[BEGIN]
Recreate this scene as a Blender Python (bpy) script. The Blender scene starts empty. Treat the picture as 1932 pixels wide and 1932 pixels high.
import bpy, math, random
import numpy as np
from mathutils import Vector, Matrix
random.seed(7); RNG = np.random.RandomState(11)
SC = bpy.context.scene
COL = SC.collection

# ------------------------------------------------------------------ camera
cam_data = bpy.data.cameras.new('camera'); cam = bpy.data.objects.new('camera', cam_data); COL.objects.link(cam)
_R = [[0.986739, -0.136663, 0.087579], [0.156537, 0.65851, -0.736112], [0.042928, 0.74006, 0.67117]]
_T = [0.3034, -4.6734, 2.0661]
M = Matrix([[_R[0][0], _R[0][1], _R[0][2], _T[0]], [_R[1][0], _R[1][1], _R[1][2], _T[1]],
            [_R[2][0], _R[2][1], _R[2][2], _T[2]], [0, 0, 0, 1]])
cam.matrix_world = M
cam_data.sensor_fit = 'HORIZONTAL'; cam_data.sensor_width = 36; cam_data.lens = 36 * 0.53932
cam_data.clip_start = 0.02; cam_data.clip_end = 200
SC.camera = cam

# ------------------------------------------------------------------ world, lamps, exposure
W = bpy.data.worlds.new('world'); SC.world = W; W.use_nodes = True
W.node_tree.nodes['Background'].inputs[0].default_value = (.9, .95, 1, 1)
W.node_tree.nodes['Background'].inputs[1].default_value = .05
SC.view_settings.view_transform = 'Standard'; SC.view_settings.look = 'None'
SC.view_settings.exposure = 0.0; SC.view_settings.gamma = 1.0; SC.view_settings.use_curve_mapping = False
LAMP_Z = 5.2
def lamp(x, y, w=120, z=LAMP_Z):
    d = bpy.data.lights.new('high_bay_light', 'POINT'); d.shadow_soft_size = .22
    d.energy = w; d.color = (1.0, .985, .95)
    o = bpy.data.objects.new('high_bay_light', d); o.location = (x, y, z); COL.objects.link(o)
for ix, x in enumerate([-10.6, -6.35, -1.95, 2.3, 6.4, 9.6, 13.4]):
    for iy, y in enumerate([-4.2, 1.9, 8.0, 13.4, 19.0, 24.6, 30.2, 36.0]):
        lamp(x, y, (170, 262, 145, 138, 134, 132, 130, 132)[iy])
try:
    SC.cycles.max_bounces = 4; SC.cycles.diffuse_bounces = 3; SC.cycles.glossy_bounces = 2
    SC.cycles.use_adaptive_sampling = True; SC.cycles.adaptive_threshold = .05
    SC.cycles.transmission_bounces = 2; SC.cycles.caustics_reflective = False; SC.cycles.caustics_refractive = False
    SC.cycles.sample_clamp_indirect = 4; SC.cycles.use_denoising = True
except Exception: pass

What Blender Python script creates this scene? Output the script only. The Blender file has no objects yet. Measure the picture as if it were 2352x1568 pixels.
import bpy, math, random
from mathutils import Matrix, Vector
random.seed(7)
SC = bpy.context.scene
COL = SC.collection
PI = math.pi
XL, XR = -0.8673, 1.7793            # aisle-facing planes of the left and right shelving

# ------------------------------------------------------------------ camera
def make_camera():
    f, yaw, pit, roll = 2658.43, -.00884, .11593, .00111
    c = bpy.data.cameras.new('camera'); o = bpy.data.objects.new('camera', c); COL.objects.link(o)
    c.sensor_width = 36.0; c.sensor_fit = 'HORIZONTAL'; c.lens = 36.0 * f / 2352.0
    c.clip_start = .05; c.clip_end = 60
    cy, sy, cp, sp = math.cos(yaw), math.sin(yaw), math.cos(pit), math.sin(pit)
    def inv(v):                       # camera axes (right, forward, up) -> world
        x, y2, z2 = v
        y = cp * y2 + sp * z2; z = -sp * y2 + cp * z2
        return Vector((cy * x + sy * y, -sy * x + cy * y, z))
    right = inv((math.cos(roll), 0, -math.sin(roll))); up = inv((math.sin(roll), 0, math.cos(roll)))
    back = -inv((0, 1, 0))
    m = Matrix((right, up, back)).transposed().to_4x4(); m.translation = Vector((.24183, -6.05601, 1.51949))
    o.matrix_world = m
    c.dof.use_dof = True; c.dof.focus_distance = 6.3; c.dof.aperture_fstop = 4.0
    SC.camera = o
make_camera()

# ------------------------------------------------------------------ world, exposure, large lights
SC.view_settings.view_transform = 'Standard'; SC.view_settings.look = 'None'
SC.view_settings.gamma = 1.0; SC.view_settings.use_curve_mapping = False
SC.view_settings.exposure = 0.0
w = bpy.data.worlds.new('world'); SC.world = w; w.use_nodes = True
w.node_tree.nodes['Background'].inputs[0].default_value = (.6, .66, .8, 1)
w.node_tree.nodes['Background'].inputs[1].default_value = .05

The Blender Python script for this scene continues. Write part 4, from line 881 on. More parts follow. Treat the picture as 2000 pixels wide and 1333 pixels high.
[END]
• [Work instructions]
Copy out all of the records shown above exactly.

• [Answer to the exercise]
Recreate this scene as a Blender Python (bpy) script. The Blender scene starts empty. Treat the picture as 1932 pixels wide and 1932 pixels high.
import bpy, math, random
import numpy as np
from mathutils import Vector, Matrix
random.seed(7); RNG = np.random.RandomState(11)
SC = bpy.context.scene
COL = SC.collection

# ------------------------------------------------------------------ camera
cam_data = bpy.data.cameras.new('camera'); cam = bpy.data.objects.new('camera', cam_data); COL.objects.link(cam)
_R = [[0.986739, -0.136663, 0.087579], [0.156537, 0.65851, -0.736112], [0.042928, 0.74006, 0.67117]]
_T = [0.3034, -4.6734, 2.0661]
M = Matrix([[_R[0][0], _R[0][1], _R[0][2], _T[0]], [_R[1][0], _R[1][1], _R[1][2], _T[1]],
            [_R[2][0], _R[2][1], _R[2][2], _T[2]], [0, 0, 0, 1]])
cam.matrix_world = M
cam_data.sensor_fit = 'HORIZONTAL'; cam_data.sensor_width = 36; cam_data.lens = 36 * 0.53932
cam_data.clip_start = 0.02; cam_data.clip_end = 200
SC.camera = cam

# ------------------------------------------------------------------ world, lamps, exposure
W = bpy.data.worlds.new('world'); SC.world = W; W.use_nodes = True
W.node_tree.nodes['Background'].inputs[0].default_value = (.9, .95, 1, 1)
W.node_tree.nodes['Background'].inputs[1].default_value = .05
SC.view_settings.view_transform = 'Standard'; SC.view_settings.look = 'None'
SC.view_settings.exposure = 0.0; SC.view_settings.gamma = 1.0; SC.view_settings.use_curve_mapping = False
LAMP_Z = 5.2
def lamp(x, y, w=120, z=LAMP_Z):
    d = bpy.data.lights.new('high_bay_light', 'POINT'); d.shadow_soft_size = .22
    d.energy = w; d.color = (1.0, .985, .95)
    o = bpy.data.objects.new('high_bay_light', d); o.location = (x, y, z); COL.objects.link(o)
for ix, x in enumerate([-10.6, -6.35, -1.95, 2.3, 6.4, 9.6, 13.4]):
    for iy, y in enumerate([-4.2, 1.9, 8.0, 13.4, 19.0, 24.6, 30.2, 36.0]):
        lamp(x, y, (170, 262, 145, 138, 134, 132, 130, 132)[iy])
try:
    SC.cycles.max_bounces = 4; SC.cycles.diffuse_bounces = 3; SC.cycles.glossy_bounces = 2
    SC.cycles.use_adaptive_sampling = True; SC.cycles.adaptive_threshold = .05
    SC.cycles.transmission_bounces = 2; SC.cycles.caustics_reflective = False; SC.cycles.caustics_refractive = False
    SC.cycles.sample_clamp_indirect = 4; SC.cycles.use_denoising = True
except Exception: pass

What Blender Python script creates this scene? Output the script only. The Blender file has no objects yet. Measure the picture as if it were 2352x1568 pixels.
import bpy, math, random
from mathutils import Matrix, Vector
random.seed(7)
SC = bpy.context.scene
COL = SC.collection
PI = math.pi
XL, XR = -0.8673, 1.7793            # aisle-facing planes of the left and right shelving

# ------------------------------------------------------------------ camera
def make_camera():
    f, yaw, pit, roll = 2658.43, -.00884, .11593, .00111
    c = bpy.data.cameras.new('camera'); o = bpy.data.objects.new('camera', c); COL.objects.link(o)
    c.sensor_width = 36.0; c.sensor_fit = 'HORIZONTAL'; c.lens = 36.0 * f / 2352.0
    c.clip_start = .05; c.clip_end = 60
    cy, sy, cp, sp = math.cos(yaw), math.sin(yaw), math.cos(pit), math.sin(pit)
    def inv(v):                       # camera axes (right, forward, up) -> world
        x, y2, z2 = v
        y = cp * y2 + sp * z2; z = -sp * y2 + cp * z2
        return Vector((cy * x + sy * y, -sy * x + cy * y, z))
    right = inv((math.cos(roll), 0, -math.sin(roll))); up = inv((math.sin(roll), 0, math.cos(roll)))
    back = -inv((0, 1, 0))
    m = Matrix((right, up, back)).transposed().to_4x4(); m.translation = Vector((.24183, -6.05601, 1.51949))
    o.matrix_world = m
    c.dof.use_dof = True; c.dof.focus_distance = 6.3; c.dof.aperture_fstop = 4.0
    SC.camera = o
make_camera()

# ------------------------------------------------------------------ world, exposure, large lights
SC.view_settings.view_transform = 'Standard'; SC.view_settings.look = 'None'
SC.view_settings.gamma = 1.0; SC.view_settings.use_curve_mapping = False
SC.view_settings.exposure = 0.0
w = bpy.data.worlds.new('world'); SC.world = w; w.use_nodes = True
w.node_tree.nodes['Background'].inputs[0].default_value = (.6, .66, .8, 1)
w.node_tree.nodes['Background'].inputs[1].default_value = .05

The Blender Python script for this scene continues. Write part 4, from line 881 on. More parts follow. Treat the picture as 2000 pixels wide and 1333 pixels high.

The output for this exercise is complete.